The story basically goes like this*:

- Elektra's dad, Agamemnon, is killed by the her Mom and her mom's lover in a pretty gross way (or so said the German subtitles) that involved an outdoor stone bath. She's gone a little nuts, rightfully, and wants revenge in the worst way. Oh and she misses her brother Orest, who I learned ran away and spends time with the horses. 

- Elektra's mom (I know where she got the crazy gene, yikes), Klytaemnestra, which I have no idea how to say aloud (Nick tells me it's "KLEET-em-ness-trah" but I am still struggling), is played, in this case, by a 68 year old opera superstar. She's wearing a glammed up head dress and like six necklaces, one has skulls on it with lit up eyes. Klytaemnestra is shacking up with a total D (Aegisth) and Elektra basically hates them both. Oh and they are constantly putting people to death. So that's happening. (in German and in song) After the opera, I met this woman. I shook her hand and said "you were terrifying." (classy Palmer move) This graceful, seasoned Opera contralto smiled, put her hand to her chest and said in a delighted tone "oh, thank you!" 

- BOOM. We get word that Orest is dead. NO! Klytaemnestra is cackling with glee (because she's been dreaming about crazy stuff and is afraid, as Elektra points out, that Orest is who she fears, plus she has these creature people following her around like snakes.) 

 - Elektra has a sister, Chrysothemis, who is played by a sweet and funny red-headed, 7 months pregnant real-life woman. In the opera she basically wants a baby and a husband, but most of all, she wants out of the palace of Klytaemnestra (because she's crazy). She refuses to participate in Elektra's intense plan to off both her mom and her drunk, hussy of boyfriend. The actress, when we talked to her, called herself "the light in the opera" which couldn't be more spot on. Chrysothemis is the least crazy.  

- So Elektra has a plan to assassinate her mom and Aegisth, Chrysothemis is basically like "good luck sis, but I'm out" and this stranger rolls up to the palace to confirm the death of Orest. Elektra calls the stranger half the noble man Orest was. And what?! This is OREST, not a stranger. The brother and sister combo embrace in what must be an acceptable German Opera way, but seemed a little too lovey for me. A single tear of light floats down the face of the mask of Agamemnon (seriously) and Elektra sings about how rough she looks now. "My hair was so lustrous it made men tremble" and now her lust for revenge has made her hair frizzy and give her a weary disposition. Orest is going to take on the plan for revenge.
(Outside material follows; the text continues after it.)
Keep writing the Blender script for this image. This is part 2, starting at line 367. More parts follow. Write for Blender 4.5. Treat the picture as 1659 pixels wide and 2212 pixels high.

Elektra lingers outside the palace waiting to hear the takedown.

- There's lots of screaming and drum playing (by an incredible orchestra). Klytaemnestra and Aegisth (who also wore LOTS of jewels and velvet) are gone. The crowds are celebrating. We can hear them chanting Orest's name. Chrysothemis runs out to tell Elektra they are free, to come celebrate with them. She sees Elektra, dancing something fierce, with an axe held above her head and blood smears on her face. (It's important to point out that theres a river of blood, just like she wanted, running around the edge of the stage at this point. Kudos to the lighting techs at the Opera. It was intense). Chrysothemis is freaked out. So am I.

- Then, like every opera, I feel a swell of emotion. Because guess what? ELEKTRA DIES. That lady, with the formerly lustrous hair, who got what she wanted and snuggle-faced her brother and promised her sister she'd help her get ready for the first date with her new suitors, DIES. Must have been a heart attack, or something. The opera is not a place for a happy ending.  

This is Aegisth. He wore lots of rings. And was sweet, not a womanizer, in real life.

This is Aegisth. He wore lots of rings. And was sweet, not a womanizer, in real life.

Whew. Elektra you were a wild ride. Seriously. I've described you as "incredible" and "completely nuts." And aw man I loved it. Thanks to all the gifted singers who shared this intensely beautiful opera with me and allowed me to sheepishly call your character crazy in the lobby following the performance. Elektra, you are a nut, but your opera, holy smokes is was great.

xo-LP

*Thank you Nick and Opera people. You are such an awesome asset to my city. EVERYONE should go see an opera next summer. EVERYONE. Also the word "crazy" appears 6 times in this post. That's sayin something.